- **STORED RECORDS**
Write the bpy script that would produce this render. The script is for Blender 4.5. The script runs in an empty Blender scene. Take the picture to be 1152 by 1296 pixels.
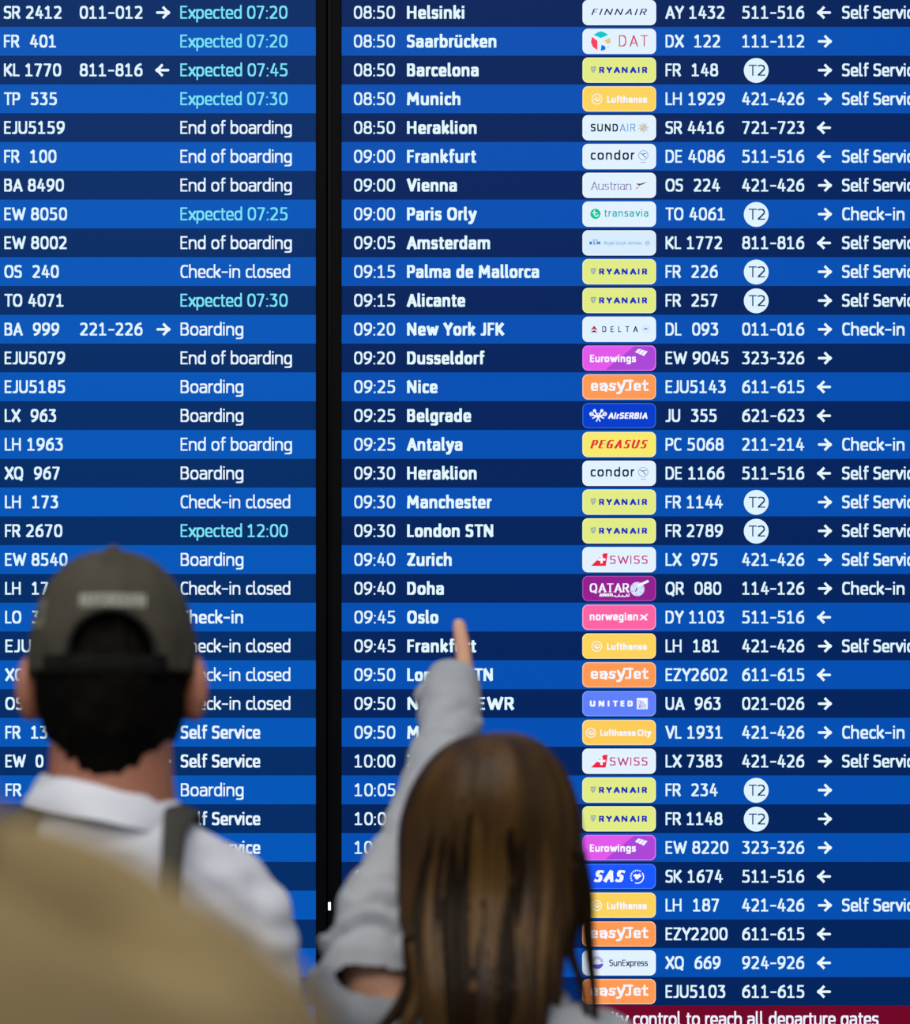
import bpy, bmesh, math, random
from mathutils import Vector, Matrix, noise
random.seed(7)
SC = bpy.context.scene
COL = SC.collection
PI = math.pi

# ------------------------------------------------------------------ camera
F = 4320.0            # focal length in pixels of the 1152 wide frame
CZ = 1.489            # height of the lens
HY = 1034.0           # picture row of the horizon
BY = 6.0              # distance of the display fronts
cam_d = bpy.data.cameras.new('camera')
cam = bpy.data.objects.new('camera', cam_d); COL.objects.link(cam)
cam.location = (0, 0, CZ); cam.rotation_euler = (PI/2, 0, 0)
cam_d.sensor_fit = 'HORIZONTAL'; cam_d.sensor_width = 36.0
cam_d.lens = F/1152*36.0
cam_d.shift_y = (HY-648.0)/1152.0
cam_d.clip_end = 100; cam_d.clip_start = 0.05
cam_d.dof.use_dof = True
cam_d.dof.focus_distance = BY
cam_d.dof.aperture_fstop = 5.4
SC.camera = cam
SC.view_settings.view_transform = 'Standard'
SC.view_settings.look = 'None'
SC.view_settings.exposure = 0.0
SC.view_settings.gamma = 1.0
SC.view_settings.use_curve_mapping = False

# ------------------------------------------------------------------ world and lamps
w = bpy.data.worlds.new('world'); SC.world = w; w.use_nodes = True
bg = w.node_tree.nodes['Background']
bg.inputs[0].default_value = (0.80, 0.86, 1.0, 1); bg.inputs[1].default_value = 0.24

def area(name, loc, rot, sx, sy, power, color):
    d = bpy.data.lights.new(name, 'AREA'); d.shape = 'RECTANGLE'
    d.size = sx; d.size_y = sy; d.energy = power; d.color = color
    o = bpy.data.objects.new(name, d); COL.objects.link(o)
    o.location = loc; o.rotation_euler = rot
    return o
area('ceiling_lamp', (-0.6, 2.4, 4.3), (0, 0, 0), 3.0, 1.2, 55, (1.0, 0.95, 0.86))
area('ceiling_lamp', (-0.8, -0.6, 4.3), (math.radians(14), 0, 0), 4.0, 2.0, 118, (1.0, 0.94, 0.84))

def px(x, y, d):                     # picture pixel at distance d -> point of the place
    return Vector(((x-576.0)*d/F, d, CZ+(HY-y)*d/F))

# ------------------------------------------------------------------ materials
def s2l(c):
    return tuple(((v/255)/12.92 if v/255 <= 0.04045 else ((v/255+0.055)/1.055)**2.4) for v in c)
MATS = {}
def screen_mat(rgb, k=1.0):
    """lit pixels of a display behind slightly glossy glass"""
    key = ('scr', rgb, k)
    if key in MATS: return MATS[key]
    m = bpy.data.materials.new('screen_light'); m.use_nodes = True
    b = m.node_tree.nodes['Principled BSDF']
    b.inputs['Base Color'].default_value = (0.004, 0.004, 0.005, 1)
    b.inputs['Roughness'].default_value = 0.3
    b.inputs['Specular IOR Level'].default_value = 0.03
    b.inputs['Emission Color'].default_value = (*s2l(rgb), 1)
    b.inputs['Emission Strength'].default_value = k
    MATS[key] = m
    return m
def mat(name, rgb, rough=0.7, rgb2=None, scale=20.0, bump=0.0, bscale=200.0, stretch=(1,1,1), metal=0.0, sheen=0.0, spec=0.5, detail=4.0, sub=0.0, ramp=(0.35, 0.65)):
    if name in MATS: return MATS[name]
    m = bpy.data.materials.new(name); m.use_nodes = True
    nt = m.node_tree; b = nt.nodes['Principled BSDF']
    b.inputs['Roughness'].default_value = rough
    b.inputs['Metallic'].default_value = metal
    b.inputs['Specular IOR Level'].default_value = spec
    b.inputs['Sheen Weight'].default_value = sheen
    b.inputs['Base Color'].default_value = (*s2l(rgb), 1)
    if sub:
        b.inputs['Subsurface Weight'].default_value = sub
        b.inputs['Subsurface Radius'].default_value = (0.012, 0.004, 0.002)
    tc = nt.nodes.new('ShaderNodeTexCoord'); mp = nt.nodes.new('ShaderNodeMapping')
    mp.inputs['Scale'].default_value = stretch
    nt.links.new(tc.outputs['Object'], mp.inputs['Vector'])
    if rgb2:
        n = nt.nodes.new('ShaderNodeTexNoise'); n.inputs['Scale'].default_value = scale; n.inputs['Detail'].default_value = detail
        r = nt.nodes.new('ShaderNodeValToRGB')
        r.color_ramp.elements[0].color = (*s2l(rgb), 1); r.color_ramp.elements[1].color = (*s2l(rgb2), 1)
        r.color_ramp.elements[0].position = ramp[0]; r.color_ramp.elements[1].position = ramp[1]
        nt.links.new(mp.outputs[0], n.inputs['Vector']); nt.links.new(n.outputs['Fac'], r.inputs[0]); nt.links.new(r.outputs[0], b.inputs['Base Color'])
    if bump:
        n2 = nt.nodes.new('ShaderNodeTexNoise'); n2.inputs['Scale'].default_value = bscale; n2.inputs['Detail'].default_value = 3
        bp = nt.nodes.new('ShaderNodeBump'); bp.inputs['Strength'].default_value = bump; bp.inputs['Distance'].default_value = 0.002
        nt.links.new(mp.outputs[0], n2.inputs['Vector']); nt.links.new(n2.outputs['Fac'], bp.inputs['Height']); nt.links.new(bp.outputs[0], b.inputs['Normal'])
    MATS[name] = m
    return m

# ------------------------------------------------------------------ object helpers
def empty(name, loc, label=None, cat=None, group=None, kind=None):
    o = bpy.data.objects.new(name, None); COL.objects.link(o); o.location = loc
    o.empty_display_size = 0.05
    tag(o, label, cat, group, kind)
    return o
def tag(o, label=None, cat=None, group=None, kind=None):
    if label: o['label'] = label
    if cat: o['category'] = cat
    if group: o['group'] = group
    if kind: o['kind'] = kind
    return o
def origin(o):
    v = Vector((0, 0, 0))
    while o is not None:
        v += o.location; o = o.parent
    return v
def link(name, me, mats, parent=None, smooth=False):
    """mesh given in place coordinates -> object, child of parent"""
    off = origin(parent) if parent else Vector((0, 0, 0))
    if off.length > 0: me.transform(Matrix.Translation(-off))
    o = bpy.data.objects.new(name, me); COL.objects.link(o)
    for m in (mats if isinstance(mats, (list, tuple)) else [mats]): me.materials.append(m)
    if parent: o.parent = parent
    if smooth:
        for p in me.polygons: p.use_smooth = True
    return o
def bm_obj(name, bm, mats, parent=None, smooth=False):
    me = bpy.data.meshes.new(name); bm.to_mesh(me); bm.free()
    return link(name, me, mats, parent, smooth)
def box(bm, x0, x1, y0, y1, z0, z1, mi=0, bevel=0.0):
    r = bmesh.ops.create_cube(bm, size=1.0)
    bmesh.ops.scale(bm, vec=(x1-x0, y1-y0, z1-z0), verts=r['verts'])
    bmesh.ops.translate(bm, vec=((x0+x1)/2, (y0+y1)/2, (z0+z1)/2), verts=r['verts'])
    fs = {f for v in r['verts'] for f in v.link_faces}
    for f in fs: f.material_index = mi
    if bevel:
        bmesh.ops.bevel(bm, geom=list({e for v in r['verts'] for e in v.link_edges}), offset=bevel, segments=2, affect='EDGES', profile=0.5)

# ------------------------------------------------------------------ the room
fl = mat('floor_stone', (96, 94, 90), 0.35, (112, 109, 104), 3.0, bump=0.05)
bm = bmesh.new(); box(bm, -8, 8, -6, 8.2, -0.1, 0); tag(bm_obj('floor', bm, fl), kind='structure')
wm = mat('dark_wall_paint', (20, 22, 26), 0.7, (24, 26, 30), 4.0)
bm = bmesh.new(); box(bm, -8, 8, 8.0, 8.2, 0, 5.2); tag(bm_obj('wall_back', bm, wm), kind='structure')

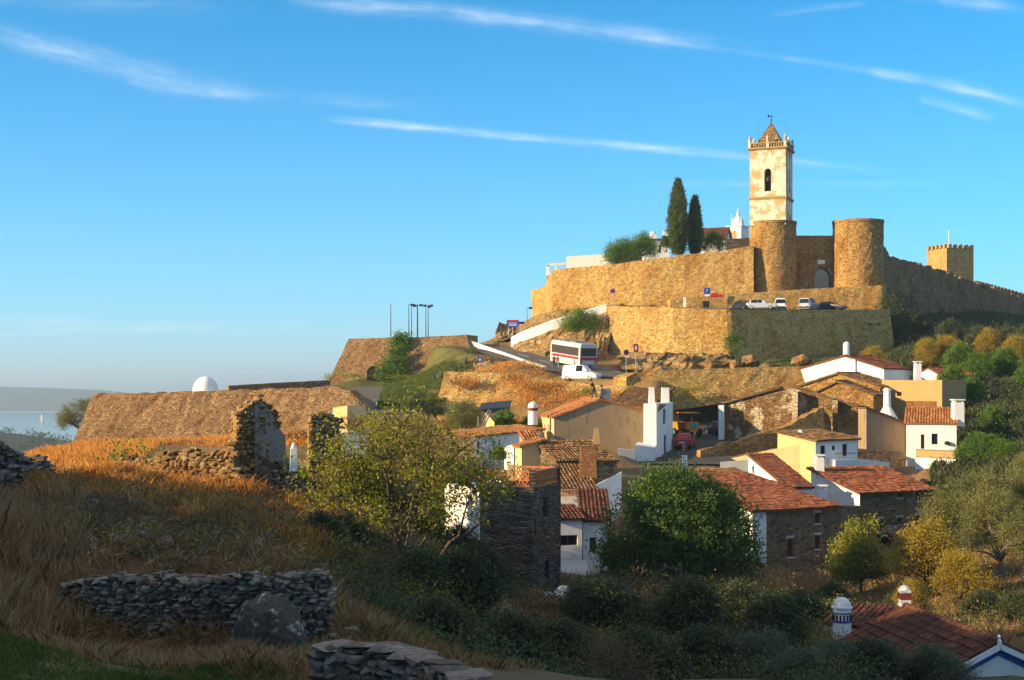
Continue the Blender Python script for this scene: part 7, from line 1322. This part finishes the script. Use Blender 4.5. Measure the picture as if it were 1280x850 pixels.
weeds('rusty_weeds', [(570, 478, 158, 1.2, .9, 300), (645, 474, 156.4, 2.2, 1., 600), (612, 452, 181, 2., 1., 500), (640, 461, 174, 2., .8, 400), (390, 545, 112, 2., .8, 600), (445, 530, 112, 1.6, 1., 600), (350, 545, 116, 2., .7, 400)], L_RUST, 4)
weeds('green_weeds', [(735, 490, 154, 1.4, 1., 400), (790, 490, 152, 1.8, .9, 500), (852, 490, 154.6, 1.6, .8, 400), (870, 487, 154.6, 1.6, .7, 300), (440, 470, 188, 3., .5, 500), (500, 472, 190, 2.5, .6, 500), (410, 472, 192, 1., .8, 200)], L_YG, 5)
# low wood on the far ridge
R_ = np.random.default_rng(8); n = 900; x = R_.uniform(-520, -120, n); y = R_.uniform(330, 1000, n); z = terr(x, y); C = np.stack([x, y, z+1.2], 1); P_ = np.repeat(C, 40, 0)+R_.normal(size=(n*40, 3))*np.array([2.2, 2.2, 1.1]); tag(np_mesh('ridge_scrub', leaf_quads(R_, P_, np.zeros_like(P_), 1.3, .8), 4, L_DARK), kind='stuff')

R_ = np.random.default_rng(5); sp = []
for i in range(46):
    px, Y = R_.uniform(-40, 470), R_.uniform(27.5, 56); g_ = gp(px, Y, .2); sp.append((px, 475-g_.z/Y*F, Y, R_.uniform(.5, 1.2), R_.uniform(.3, .5), int(R_.uniform(90, 240))))
weeds('dry_brush', sp, L_RUST, 6, .42, .022)
R_ = np.random.default_rng(9); sp = []
for i in range(30):
    px, Y = R_.uniform(60, 430), R_.uniform(40, 60); g_ = gp(px, Y, .25); sp.append((px, 475-g_.z/Y*F, Y, R_.uniform(.5, 1.1), R_.uniform(.3, .5), int(R_.uniform(120, 260))))
weeds('golden_brush', sp, L_GRASS, 7, .5, .026)

# low tangled undergrowth filling the gully
def undergrowth(name, poly, n, lm, seed, h=.7, ll=.13, lw=.055, per=110):
    R_ = np.random.default_rng(seed); p = np.array(poly, float); px = R_.uniform(p[:, 0].min(), p[:, 0].max(), n*3); Y = R_.uniform(p[:, 1].min(), p[:, 1].max(), n*3); k = inpoly(px, Y, poly); px, Y = px[k][:n], Y[k][:n]; x = (px-640)/F*Y; m_ = len(x)
    sz = R_.uniform(.35, 1.1, m_)*(.6+.8*vnoise(x, Y, .4)); C = np.stack([x, Y, terr(x, Y)+tn(x, Y)+sz*h*.45], 1); P_ = np.repeat(C, per, 0)+R_.normal(size=(m_*per, 3))*np.repeat(sz, per)[:, None]*np.array([.42, .42, h*.42]); D = P_-np.repeat(C, per, 0)
    return tag(np_mesh(name, leaf_quads(R_, P_, D*1.5, ll, lw), 4, lm), kind='stuff')
undergrowth('undergrowth', [(560, 40), (1080, 42), (1080, 70), (960, 84), (740, 78), (735, 56), (560, 52)], 560, L_DARK, 3)
undergrowth('undergrowth', [(620, 46), (1120, 44), (1060, 72), (750, 72), (735, 52)], 220, L_OLIVE, 4, .9)
undergrowth('undergrowth', [(640, 44), (1000, 46), (980, 70), (740, 66), (735, 50)], 130, L_RUST, 5, .9, .16, .03)
undergrowth('undergrowth', [(380, 36), (560, 38), (600, 62), (410, 58)], 150, L_DARK, 6, .6)
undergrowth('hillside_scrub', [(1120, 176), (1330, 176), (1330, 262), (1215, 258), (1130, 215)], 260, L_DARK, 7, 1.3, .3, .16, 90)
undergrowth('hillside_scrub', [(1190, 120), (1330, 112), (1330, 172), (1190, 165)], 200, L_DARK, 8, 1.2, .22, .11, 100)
undergrowth('dry_brush', [(-40, 28), (450, 30), (430, 52), (-40, 50)], 140, L_RUST, 9, .5, .16, .025, 120)
undergrowth('dry_brush', [(20, 30), (460, 30), (440, 46), (20, 44)], 60, L_DARK, 10, .5, .1, .04, 120)
undergrowth('leafy_weeds', [(140, 63.6), (240, 62.5), (235, 67), (145, 68)], 26, L_GREEN, 11, 1.5, .17, .1, 110)

undergrowth('thorny_scrub', [(40, 31), (330, 31), (420, 44), (60, 47)], 60, L_RUST, 12, 1.1, .2, .022, 170)
undergrowth('thorny_scrub', [(80, 34), (420, 33), (430, 52), (300, 50), (80, 44)], 46, L_DARK, 13, .9, .11, .045, 170)
undergrowth('wall_weeds', [(86, 25.4), (330, 24.9), (330, 26.3), (86, 27.6)], 22, L_RUST, 14, .7, .2, .022, 130)
undergrowth('wall_weeds', [(90, 26.8), (240, 26.4), (240, 28.6), (90, 29)], 16, L_YG, 15, .6, .07, .03, 120)
undergrowth('undergrowth', [(590, 54), (745, 54), (745, 76), (600, 72)], 130, L_DARK, 16, .5)
undergrowth('undergrowth', [(400, 32), (600, 30), (640, 52), (560, 62), (420, 60)], 200, L_DARK, 17, .9)
undergrowth('undergrowth', [(400, 40), (580, 44), (600, 62), (410, 60)], 90, L_YG, 18, .9)
undergrowth('undergrowth', [(600, 30), (1100, 32), (1080, 50), (620, 48)], 260, L_DARK, 19, .9)
undergrowth('undergrowth', [(740, 60), (1060, 60), (1040, 84), (760, 80)], 200, L_OLIVE, 20, 1.0)
undergrowth('undergrowth', [(1010, 66), (1300, 64), (1300, 84), (1010, 86)], 90, L_DARK, 22, .8)

undergrowth('undergrowth', [(1010, 70), (1300, 66), (1300, 96), (1160, 98), (1010, 96)], 130, L_OLIVE, 23, .8)
undergrowth('straw_tufts', [(20, 28), (440, 30), (430, 58), (20, 54)], 70, leaf('pale_straw', [(.3, .2, .09), (.5, .37, .18), (.6, .46, .25)], .3, (1.1, 1., .7)), 24, .8, .24, .018, 70)
undergrowth('leafy_weeds', [(40, 30), (440, 30), (440, 56), (120, 52)], 34, L_YG, 25, .6, .09, .045, 80)
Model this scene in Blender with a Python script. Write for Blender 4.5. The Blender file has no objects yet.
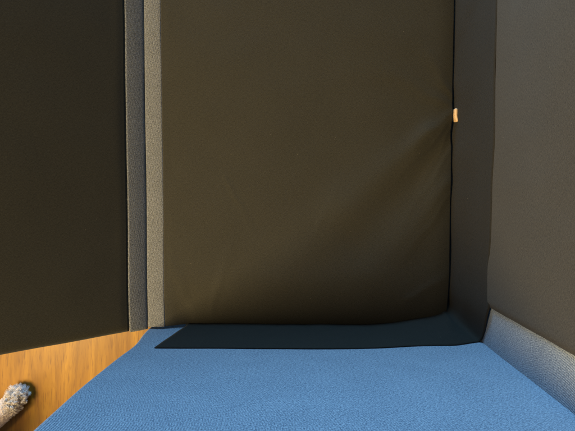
import bpy, bmesh, math, random
from mathutils import Vector, Matrix, noise
R = math.radians
random.seed(7)
S = bpy.context.scene
COL = S.collection

# ------------------------------------------------------------------ camera
cam_d = bpy.data.cameras.new('camera')
cam_d.sensor_width = 36.0
cam_d.lens = 36.0 * 432 / 575
cam_d.clip_start = 0.01
cam_d.clip_end = 50
cam = bpy.data.objects.new('camera', cam_d)
COL.objects.link(cam)
fw = Vector((-6.5 / 432, -20.5 / 432, -1)).normalized()
rt = fw.cross(Vector((0, 1, 0))).normalized()
up = rt.cross(fw)
M = Matrix((rt, up, -fw)).transposed().to_4x4()
M.translation = Vector((0, 0, 1.264))
cam.matrix_world = M
S.camera = cam

# ------------------------------------------------------------------ light
W = bpy.data.worlds.new('World')
S.world = W
W.use_nodes = True
bg = W.node_tree.nodes['Background']
bg.inputs[0].default_value = (0.9, 0.93, 1.0, 1)
bg.inputs[1].default_value = 0.085


def area(name, loc, target, size, power, color, spread=180):
    d = bpy.data.lights.new(name, 'AREA')
    d.shape = 'RECTANGLE'
    d.size, d.size_y = size
    d.energy = power
    d.color = color
    d.spread = R(spread)
    o = bpy.data.objects.new(name, d)
    COL.objects.link(o)
    o.location = loc
    o.rotation_euler = (Vector(target) - Vector(loc)).to_track_quat('-Z', 'Y').to_euler()
    return o


area('warm_room_lamp', (-1.85, -0.72, 2.3), (-0.2, 0.0, 0.4), (1.0, 0.8), 148, (1.0, 0.73, 0.35))
area('cool_window', (-0.45, 2.75, 0.5), (-0.05, -0.27, 0.6), (1.3, 0.95), 142, (0.29, 0.63, 1.0))

S.view_settings.view_transform = 'Standard'
S.view_settings.look = 'None'
S.view_settings.exposure = 0
S.view_settings.gamma = 1


# ------------------------------------------------------------------ materials
class NT:
    def __init__(self, name):
        self.m = bpy.data.materials.new(name)
        self.m.use_nodes = True
        self.t = self.m.node_tree
        self.b = self.t.nodes['Principled BSDF']

    def n(self, kind, **kw):
        x = self.t.nodes.new(kind)
        for k, v in kw.items():
            if hasattr(x, k):
                setattr(x, k, v)
            else:
                x.inputs[k.replace('_', ' ')].default_value = v
        return x

    def l(self, a, b):
        self.t.links.new(a, b)

    def uv(self, scale=(1, 1, 1), rot=0.0):
        c = self.n('ShaderNodeUVMap', uv_map='UVMap')
        mp = self.n('ShaderNodeMapping')
        mp.inputs['Scale'].default_value = scale
        mp.inputs['Rotation'].default_value = (0, 0, rot)
        self.l(c.outputs[0], mp.inputs[0])
        return mp.outputs[0]

    def noise(self, vec, scale=1.0, detail=2.0, rough=0.5, dist=0.0):
        x = self.n('ShaderNodeTexNoise')
        x.inputs['Scale'].default_value = scale
        x.inputs['Detail'].default_value = detail
        x.inputs['Roughness'].default_value = rough
        x.inputs['Distortion'].default_value = dist
        self.l(vec, x.inputs['Vector'])
        return x.outputs[0]

    def ramp(self, fac, stops):
        x = self.n('ShaderNodeValToRGB')
        e = x.color_ramp.elements
        while len(e) < len(stops):
            e.new(0.5)
        for q, (p, c) in zip(e, stops):
            q.position = p
            q.color = (*c, 1) if len(c) == 3 else c
        self.l(fac, x.inputs[0])
        return x.outputs[0]

    def math(self, op, a, b=None):
        x = self.n('ShaderNodeMath', operation=op)
        for i, v in enumerate((a, b)):
            if v is None:
                continue
            if isinstance(v, (int, float)):
                x.inputs[i].default_value = v
            else:
                self.l(v, x.inputs[i])
        return x.outputs[0]

    def mix(self, fac, a, b, mode='MIX'):
        x = self.n('ShaderNodeMix', data_type='RGBA', blend_type=mode)
        for i, v in ((0, fac), (6, a), (7, b)):
            if isinstance(v, (int, float)):
                x.inputs[i].default_value = v
            elif isinstance(v, tuple):
                x.inputs[i].default_value = (*v, 1)
            else:
                self.l(v, x.inputs[i])
        return x.outputs[2]

    def bump(self, h, strength, dist):
        x = self.n('ShaderNodeBump')
        x.inputs['Strength'].default_value = strength
        x.inputs['Distance'].default_value = dist
        self.l(h, x.inputs['Height'])
        self.l(x.outputs[0], self.b.inputs['Normal'])

    def done(self, col, rough=0.9, spec=0.2, sheen=0.0):
        if isinstance(col, tuple):
            self.b.inputs['Base Color'].default_value = (*col, 1)
        else:
            self.l(col, self.b.inputs['Base Color'])
        self.b.inputs['Roughness'].default_value = rough
        self.b.inputs['Specular IOR Level'].default_value = spec
        self.b.inputs['Sheen Weight'].default_value = sheen
        self.b.inputs['Sheen Roughness'].default_value = 0.5
        return self.m


def fabric(name, dark, mid, light, tw=0.45):
    """melange woven upholstery: warp and weft flecks, twill ribs, bump"""
    k = NT(name)
    weft = k.noise(k.uv((280, 900, 1)), 1, 2, 0.65)
    warp = k.noise(k.uv((860, 330, 1)), 1, 2, 0.65)
    tws = k.n('ShaderNodeTexWave', wave_type='BANDS', bands_direction='X', wave_profile='SIN')
    tws.inputs['Scale'].default_value = 1.0
    tws.inputs['Distortion'].default_value = 1.2
    tws.inputs['Detail'].default_value = 1.0
    tws.inputs['Detail Scale'].default_value = 1.5
    k.l(k.uv((165, 165, 1), R(58)), tws.inputs['Vector'])
    broad = k.noise(k.uv((14, 22, 1)), 1, 3, 0.6)
    h = k.math('ADD', k.math('MULTIPLY', weft, 0.55), k.math('MULTIPLY', warp, 0.45))
    h2 = k.math('ADD', k.math('MULTIPLY', h, 1 - tw * 0.4), k.math('MULTIPLY', tws.outputs['Fac'], tw * 0.4))
    h3 = k.math('ADD', h2, k.math('MULTIPLY', k.math('SUBTRACT', broad, 0.5), 0.05))
    col = k.ramp(h3, [(0.37, dark), (0.5, mid), (0.63, light)])
    k.bump(h2, 0.55, 0.0012)
    return k.done(col, 0.95, 0.12, 0.08)


def lining(name, base, light, speck=0.5, bump=0.15):
    """thin black non-woven dust cover with lint"""
    k = NT(name)
    weft = k.noise(k.uv((330, 1500, 1)), 1, 1, 0.5)
    warp = k.noise(k.uv((1500, 330, 1)), 1, 1, 0.5)
    fine = k.math('ADD', k.math('MULTIPLY', weft, 0.55), k.math('MULTIPLY', warp, 0.45))
    hair = k.noise(k.uv((110, 420, 1), R(4)), 1, 2, 0.6)
    cloud = k.noise(k.uv((9, 9, 1)), 1, 4, 0.6)
    f = k.math('ADD', k.math('MULTIPLY', fine, 0.80), k.math('ADD', k.math('MULTIPLY', hair, 0.13), k.math('MULTIPLY', cloud, 0.07)))
    col = k.ramp(f, [(0.36, base), (0.64, light)])
    v = k.n('ShaderNodeTexVoronoi', feature='F1')
    v.inputs['Scale'].default_value = 1.0
    v.inputs['Randomness'].default_value = 1.0
    k.l(k.uv((48, 48, 1)), v.inputs['Vector'])
    sp = k.math('LESS_THAN', v.outputs['Distance'], 0.027)
    sel = k.math('GREATER_THAN', k.noise(k.uv((31, 31, 1)), 1, 2), 0.57)
    m = k.math('MULTIPLY', k.math('MULTIPLY', sp, sel), speck)
    col = k.mix(m, col, (0.30, 0.27, 0.22))
    k.bump(fine, bump, 0.0006)
    return k.done(col, 0.85, 0.18, 0.05)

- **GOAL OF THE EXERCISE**
Start with the line that contains "1.2, .22, .11, 100)" and end with the line that contains "1.5, .17, .1, 110)"; give those lines again exactly, and no others.

- **FINAL RESULT**
undergrowth('hillside_scrub', [(1190, 120), (1330, 112), (1330, 172), (1190, 165)], 200, L_DARK, 8, 1.2, .22, .11, 100)
undergrowth('dry_brush', [(-40, 28), (450, 30), (430, 52), (-40, 50)], 140, L_RUST, 9, .5, .16, .025, 120)
undergrowth('dry_brush', [(20, 30), (460, 30), (440, 46), (20, 44)], 60, L_DARK, 10, .5, .1, .04, 120)
undergrowth('leafy_weeds', [(140, 63.6), (240, 62.5), (235, 67), (145, 68)], 26, L_GREEN, 11, 1.5, .17, .1, 110)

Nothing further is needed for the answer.